*STATED EXERCISE*: Copy each line below exactly and leave the pictures out.

*DATA EXCERPT*:
◆ ◆ ◆ ◆ ◆ ◆ ◆

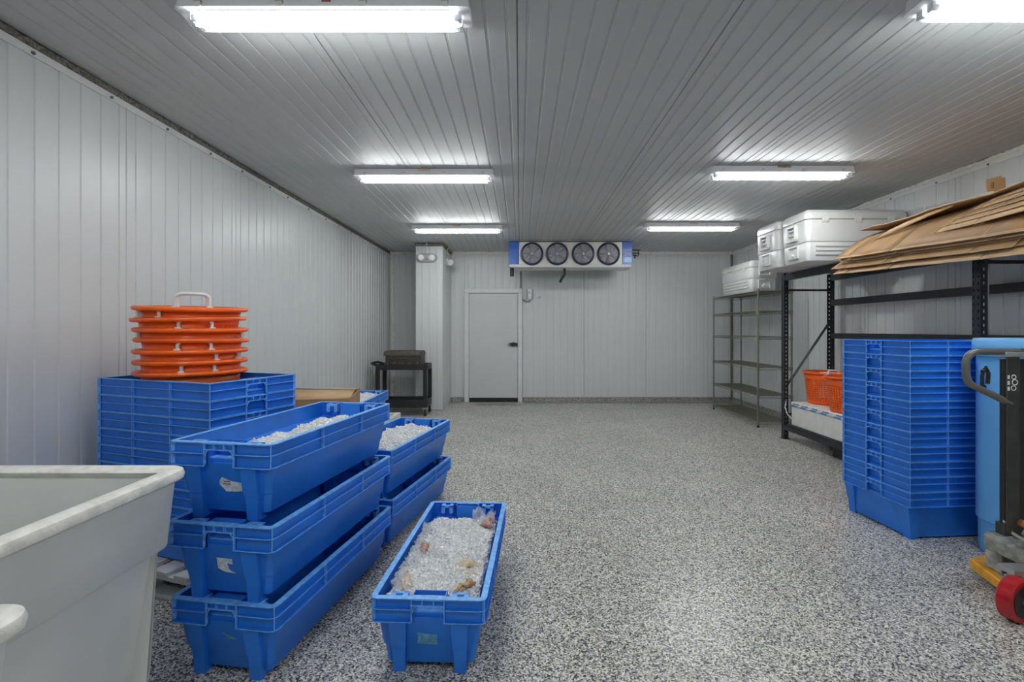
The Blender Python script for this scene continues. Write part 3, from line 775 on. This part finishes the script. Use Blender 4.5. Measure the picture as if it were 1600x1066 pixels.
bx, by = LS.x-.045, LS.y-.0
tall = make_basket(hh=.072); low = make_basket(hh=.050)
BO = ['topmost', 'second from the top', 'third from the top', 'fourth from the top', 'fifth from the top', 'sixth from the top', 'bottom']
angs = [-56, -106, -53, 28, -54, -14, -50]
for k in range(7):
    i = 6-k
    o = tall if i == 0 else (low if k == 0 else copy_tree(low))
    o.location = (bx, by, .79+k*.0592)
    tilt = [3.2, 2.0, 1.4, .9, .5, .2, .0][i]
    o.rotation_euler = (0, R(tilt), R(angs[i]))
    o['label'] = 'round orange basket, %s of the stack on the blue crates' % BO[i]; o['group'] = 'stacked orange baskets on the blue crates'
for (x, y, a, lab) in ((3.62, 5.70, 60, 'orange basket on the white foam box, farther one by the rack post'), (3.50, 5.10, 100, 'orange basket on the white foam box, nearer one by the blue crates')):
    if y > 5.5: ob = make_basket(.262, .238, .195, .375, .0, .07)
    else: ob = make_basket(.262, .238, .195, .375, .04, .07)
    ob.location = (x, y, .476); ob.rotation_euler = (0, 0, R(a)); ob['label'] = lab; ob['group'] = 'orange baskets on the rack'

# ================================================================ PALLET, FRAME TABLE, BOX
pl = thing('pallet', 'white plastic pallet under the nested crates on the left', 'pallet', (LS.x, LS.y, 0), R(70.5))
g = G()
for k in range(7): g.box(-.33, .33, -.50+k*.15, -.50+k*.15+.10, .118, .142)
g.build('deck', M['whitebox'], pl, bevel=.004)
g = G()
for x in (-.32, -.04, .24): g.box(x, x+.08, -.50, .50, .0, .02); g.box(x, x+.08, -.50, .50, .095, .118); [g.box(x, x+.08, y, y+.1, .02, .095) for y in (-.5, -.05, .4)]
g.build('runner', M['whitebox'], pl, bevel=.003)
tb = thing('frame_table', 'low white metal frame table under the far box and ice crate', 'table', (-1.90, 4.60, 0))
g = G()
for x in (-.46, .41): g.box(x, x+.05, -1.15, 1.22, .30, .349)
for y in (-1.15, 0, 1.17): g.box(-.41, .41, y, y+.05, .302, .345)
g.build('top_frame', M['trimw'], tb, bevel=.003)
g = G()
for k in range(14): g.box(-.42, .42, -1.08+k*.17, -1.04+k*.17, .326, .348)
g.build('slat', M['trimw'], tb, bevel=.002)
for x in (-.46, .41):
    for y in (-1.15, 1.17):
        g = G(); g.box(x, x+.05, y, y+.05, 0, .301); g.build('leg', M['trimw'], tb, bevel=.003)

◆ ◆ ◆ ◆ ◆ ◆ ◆

*TASK RESPONSE*:
The Blender Python script for this scene continues. Write part 3, from line 775 on. This part finishes the script. Use Blender 4.5. Measure the picture as if it were 1600x1066 pixels.
bx, by = LS.x-.045, LS.y-.0
tall = make_basket(hh=.072); low = make_basket(hh=.050)
BO = ['topmost', 'second from the top', 'third from the top', 'fourth from the top', 'fifth from the top', 'sixth from the top', 'bottom']
angs = [-56, -106, -53, 28, -54, -14, -50]
for k in range(7):
    i = 6-k
    o = tall if i == 0 else (low if k == 0 else copy_tree(low))
    o.location = (bx, by, .79+k*.0592)
    tilt = [3.2, 2.0, 1.4, .9, .5, .2, .0][i]
    o.rotation_euler = (0, R(tilt), R(angs[i]))
    o['label'] = 'round orange basket, %s of the stack on the blue crates' % BO[i]; o['group'] = 'stacked orange baskets on the blue crates'
for (x, y, a, lab) in ((3.62, 5.70, 60, 'orange basket on the white foam box, farther one by the rack post'), (3.50, 5.10, 100, 'orange basket on the white foam box, nearer one by the blue crates')):
    if y > 5.5: ob = make_basket(.262, .238, .195, .375, .0, .07)
    else: ob = make_basket(.262, .238, .195, .375, .04, .07)
    ob.location = (x, y, .476); ob.rotation_euler = (0, 0, R(a)); ob['label'] = lab; ob['group'] = 'orange baskets on the rack'

# ================================================================ PALLET, FRAME TABLE, BOX
pl = thing('pallet', 'white plastic pallet under the nested crates on the left', 'pallet', (LS.x, LS.y, 0), R(70.5))
g = G()
for k in range(7): g.box(-.33, .33, -.50+k*.15, -.50+k*.15+.10, .118, .142)
g.build('deck', M['whitebox'], pl, bevel=.004)
g = G()
for x in (-.32, -.04, .24): g.box(x, x+.08, -.50, .50, .0, .02); g.box(x, x+.08, -.50, .50, .095, .118); [g.box(x, x+.08, y, y+.1, .02, .095) for y in (-.5, -.05, .4)]
g.build('runner', M['whitebox'], pl, bevel=.003)
tb = thing('frame_table', 'low white metal frame table under the far box and ice crate', 'table', (-1.90, 4.60, 0))
g = G()
for x in (-.46, .41): g.box(x, x+.05, -1.15, 1.22, .30, .349)
for y in (-1.15, 0, 1.17): g.box(-.41, .41, y, y+.05, .302, .345)
g.build('top_frame', M['trimw'], tb, bevel=.003)
g = G()
for k in range(14): g.box(-.42, .42, -1.08+k*.17, -1.04+k*.17, .326, .348)
g.build('slat', M['trimw'], tb, bevel=.002)
for x in (-.46, .41):
    for y in (-1.15, 1.17):
        g = G(); g.box(x, x+.05, y, y+.05, 0, .301); g.build('leg', M['trimw'], tb, bevel=.003)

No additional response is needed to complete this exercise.